* **Aim**: Check the listing below line by line and report how many lines hold "Take", with no other words.

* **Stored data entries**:
________________
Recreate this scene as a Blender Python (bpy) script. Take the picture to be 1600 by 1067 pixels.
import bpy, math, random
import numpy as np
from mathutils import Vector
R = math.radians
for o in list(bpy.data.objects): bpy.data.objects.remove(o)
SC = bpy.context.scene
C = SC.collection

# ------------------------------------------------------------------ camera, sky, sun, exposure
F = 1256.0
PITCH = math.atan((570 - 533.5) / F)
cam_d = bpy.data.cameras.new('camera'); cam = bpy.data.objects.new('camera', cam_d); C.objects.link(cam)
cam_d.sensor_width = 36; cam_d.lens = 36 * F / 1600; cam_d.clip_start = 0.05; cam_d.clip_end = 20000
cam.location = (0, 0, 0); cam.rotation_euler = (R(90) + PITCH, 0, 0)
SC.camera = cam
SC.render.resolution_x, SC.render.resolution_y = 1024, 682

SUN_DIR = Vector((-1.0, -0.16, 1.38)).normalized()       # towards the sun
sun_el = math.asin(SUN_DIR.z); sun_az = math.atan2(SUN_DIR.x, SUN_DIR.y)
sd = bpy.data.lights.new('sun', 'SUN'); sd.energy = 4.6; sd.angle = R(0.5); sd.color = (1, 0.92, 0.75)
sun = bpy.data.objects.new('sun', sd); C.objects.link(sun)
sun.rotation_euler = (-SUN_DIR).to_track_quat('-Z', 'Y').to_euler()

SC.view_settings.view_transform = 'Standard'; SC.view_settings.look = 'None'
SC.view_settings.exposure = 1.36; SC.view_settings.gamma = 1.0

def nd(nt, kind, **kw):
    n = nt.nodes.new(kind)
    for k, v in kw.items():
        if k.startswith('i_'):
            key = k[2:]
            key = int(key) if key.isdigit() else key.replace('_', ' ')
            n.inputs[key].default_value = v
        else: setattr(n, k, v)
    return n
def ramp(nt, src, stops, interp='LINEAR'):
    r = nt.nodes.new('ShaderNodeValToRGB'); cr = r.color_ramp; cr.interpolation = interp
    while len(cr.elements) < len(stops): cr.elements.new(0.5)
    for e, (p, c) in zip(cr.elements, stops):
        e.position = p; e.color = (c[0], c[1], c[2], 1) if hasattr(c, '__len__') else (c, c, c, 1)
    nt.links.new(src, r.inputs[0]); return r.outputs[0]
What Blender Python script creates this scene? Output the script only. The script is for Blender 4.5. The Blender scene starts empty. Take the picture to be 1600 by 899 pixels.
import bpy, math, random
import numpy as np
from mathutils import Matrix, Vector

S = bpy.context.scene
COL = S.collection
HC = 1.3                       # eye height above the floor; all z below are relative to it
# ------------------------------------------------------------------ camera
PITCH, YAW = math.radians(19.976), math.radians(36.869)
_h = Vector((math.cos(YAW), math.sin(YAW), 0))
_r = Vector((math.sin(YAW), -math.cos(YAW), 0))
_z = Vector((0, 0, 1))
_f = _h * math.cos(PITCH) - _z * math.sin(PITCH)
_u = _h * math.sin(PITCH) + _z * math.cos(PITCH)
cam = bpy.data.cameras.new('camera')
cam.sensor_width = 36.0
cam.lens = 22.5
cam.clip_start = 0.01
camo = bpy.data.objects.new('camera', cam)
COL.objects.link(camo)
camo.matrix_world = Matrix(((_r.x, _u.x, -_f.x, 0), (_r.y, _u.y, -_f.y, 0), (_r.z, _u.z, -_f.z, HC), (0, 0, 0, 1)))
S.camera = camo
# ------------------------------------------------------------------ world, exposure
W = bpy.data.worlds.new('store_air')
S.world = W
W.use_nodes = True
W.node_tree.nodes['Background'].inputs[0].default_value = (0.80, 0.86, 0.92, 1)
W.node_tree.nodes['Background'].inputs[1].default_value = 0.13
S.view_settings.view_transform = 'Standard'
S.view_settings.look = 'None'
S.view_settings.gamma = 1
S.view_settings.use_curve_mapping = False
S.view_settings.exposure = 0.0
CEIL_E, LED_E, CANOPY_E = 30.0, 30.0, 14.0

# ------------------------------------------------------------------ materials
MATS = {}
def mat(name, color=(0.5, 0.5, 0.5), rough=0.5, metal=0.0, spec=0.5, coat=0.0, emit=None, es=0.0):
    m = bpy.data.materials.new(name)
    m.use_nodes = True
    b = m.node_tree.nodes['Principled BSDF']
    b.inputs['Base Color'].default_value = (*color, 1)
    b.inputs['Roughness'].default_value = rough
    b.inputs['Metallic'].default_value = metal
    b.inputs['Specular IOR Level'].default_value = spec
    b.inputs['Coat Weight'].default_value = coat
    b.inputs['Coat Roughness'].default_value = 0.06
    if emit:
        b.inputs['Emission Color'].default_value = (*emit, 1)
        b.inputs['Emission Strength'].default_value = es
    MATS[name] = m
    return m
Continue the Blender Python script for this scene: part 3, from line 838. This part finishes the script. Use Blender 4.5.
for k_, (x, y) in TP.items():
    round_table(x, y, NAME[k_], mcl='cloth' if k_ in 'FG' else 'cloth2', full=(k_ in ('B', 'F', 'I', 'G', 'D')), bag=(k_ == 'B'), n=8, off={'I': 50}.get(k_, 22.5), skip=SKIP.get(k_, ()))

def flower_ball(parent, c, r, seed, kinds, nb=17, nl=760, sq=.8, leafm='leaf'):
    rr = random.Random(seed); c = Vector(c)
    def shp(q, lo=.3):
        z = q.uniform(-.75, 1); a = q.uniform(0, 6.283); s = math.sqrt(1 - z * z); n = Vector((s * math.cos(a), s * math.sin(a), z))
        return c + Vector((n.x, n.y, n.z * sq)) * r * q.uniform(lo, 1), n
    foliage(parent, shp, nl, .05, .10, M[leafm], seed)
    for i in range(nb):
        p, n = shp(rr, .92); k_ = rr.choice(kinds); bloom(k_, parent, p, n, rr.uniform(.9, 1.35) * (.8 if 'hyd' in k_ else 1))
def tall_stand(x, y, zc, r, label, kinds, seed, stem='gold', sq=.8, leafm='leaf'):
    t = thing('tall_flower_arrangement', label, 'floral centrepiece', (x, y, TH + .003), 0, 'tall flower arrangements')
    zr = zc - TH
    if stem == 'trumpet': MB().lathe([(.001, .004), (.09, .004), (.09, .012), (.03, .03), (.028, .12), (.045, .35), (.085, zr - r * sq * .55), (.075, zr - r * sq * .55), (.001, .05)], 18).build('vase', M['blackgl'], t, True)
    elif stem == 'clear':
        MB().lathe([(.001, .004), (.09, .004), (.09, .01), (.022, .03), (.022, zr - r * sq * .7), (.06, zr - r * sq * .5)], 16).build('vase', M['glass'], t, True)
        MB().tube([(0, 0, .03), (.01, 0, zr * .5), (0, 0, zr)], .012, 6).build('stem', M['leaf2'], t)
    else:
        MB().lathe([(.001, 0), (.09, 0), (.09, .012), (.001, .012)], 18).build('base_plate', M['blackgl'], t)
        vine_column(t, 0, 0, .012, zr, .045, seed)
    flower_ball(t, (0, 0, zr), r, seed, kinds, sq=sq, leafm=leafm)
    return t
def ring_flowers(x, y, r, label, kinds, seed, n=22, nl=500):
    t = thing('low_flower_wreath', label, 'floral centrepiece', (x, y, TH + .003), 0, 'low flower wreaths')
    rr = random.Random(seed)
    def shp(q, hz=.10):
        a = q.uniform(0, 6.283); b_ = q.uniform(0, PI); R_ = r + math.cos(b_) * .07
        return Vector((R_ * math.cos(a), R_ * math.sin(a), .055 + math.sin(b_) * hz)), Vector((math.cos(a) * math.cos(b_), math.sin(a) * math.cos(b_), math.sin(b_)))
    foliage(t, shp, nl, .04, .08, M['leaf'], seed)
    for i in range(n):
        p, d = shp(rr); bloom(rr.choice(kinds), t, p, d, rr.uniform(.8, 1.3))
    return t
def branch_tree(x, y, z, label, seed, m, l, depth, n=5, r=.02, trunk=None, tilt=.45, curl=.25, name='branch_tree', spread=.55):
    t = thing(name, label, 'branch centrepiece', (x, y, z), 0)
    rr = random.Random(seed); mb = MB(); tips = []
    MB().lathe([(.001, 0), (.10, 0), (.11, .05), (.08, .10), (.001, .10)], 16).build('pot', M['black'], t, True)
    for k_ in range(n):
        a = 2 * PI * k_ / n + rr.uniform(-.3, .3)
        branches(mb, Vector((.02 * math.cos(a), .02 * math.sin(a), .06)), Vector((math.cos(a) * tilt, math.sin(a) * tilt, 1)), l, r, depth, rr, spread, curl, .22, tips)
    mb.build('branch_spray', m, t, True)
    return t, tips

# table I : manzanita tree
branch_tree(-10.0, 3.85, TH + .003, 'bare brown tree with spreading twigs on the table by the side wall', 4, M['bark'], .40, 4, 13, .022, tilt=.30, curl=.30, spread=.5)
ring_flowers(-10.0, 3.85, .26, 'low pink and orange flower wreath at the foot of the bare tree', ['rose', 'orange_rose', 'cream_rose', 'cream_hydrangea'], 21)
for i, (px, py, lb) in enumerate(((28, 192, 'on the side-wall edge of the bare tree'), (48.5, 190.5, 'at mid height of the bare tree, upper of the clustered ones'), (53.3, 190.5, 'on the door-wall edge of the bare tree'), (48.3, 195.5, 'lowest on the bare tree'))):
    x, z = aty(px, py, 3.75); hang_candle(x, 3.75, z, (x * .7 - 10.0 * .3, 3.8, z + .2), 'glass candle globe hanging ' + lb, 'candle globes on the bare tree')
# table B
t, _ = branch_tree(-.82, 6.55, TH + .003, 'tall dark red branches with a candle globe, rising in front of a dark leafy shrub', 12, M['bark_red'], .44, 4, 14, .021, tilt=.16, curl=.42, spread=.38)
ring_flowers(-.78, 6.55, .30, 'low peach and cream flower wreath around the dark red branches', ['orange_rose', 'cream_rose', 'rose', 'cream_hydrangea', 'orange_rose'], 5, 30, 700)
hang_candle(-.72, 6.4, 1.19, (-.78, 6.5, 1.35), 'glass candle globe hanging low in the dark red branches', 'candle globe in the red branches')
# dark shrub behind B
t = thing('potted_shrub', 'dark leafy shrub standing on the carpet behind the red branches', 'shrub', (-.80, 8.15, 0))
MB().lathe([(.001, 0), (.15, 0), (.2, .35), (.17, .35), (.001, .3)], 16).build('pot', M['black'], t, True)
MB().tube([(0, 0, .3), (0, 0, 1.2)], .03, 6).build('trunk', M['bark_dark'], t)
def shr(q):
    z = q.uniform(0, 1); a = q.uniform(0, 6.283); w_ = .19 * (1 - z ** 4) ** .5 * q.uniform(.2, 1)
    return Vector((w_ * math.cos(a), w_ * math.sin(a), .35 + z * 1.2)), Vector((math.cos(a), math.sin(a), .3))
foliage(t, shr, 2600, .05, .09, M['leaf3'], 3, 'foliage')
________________
* **Correct result**: 2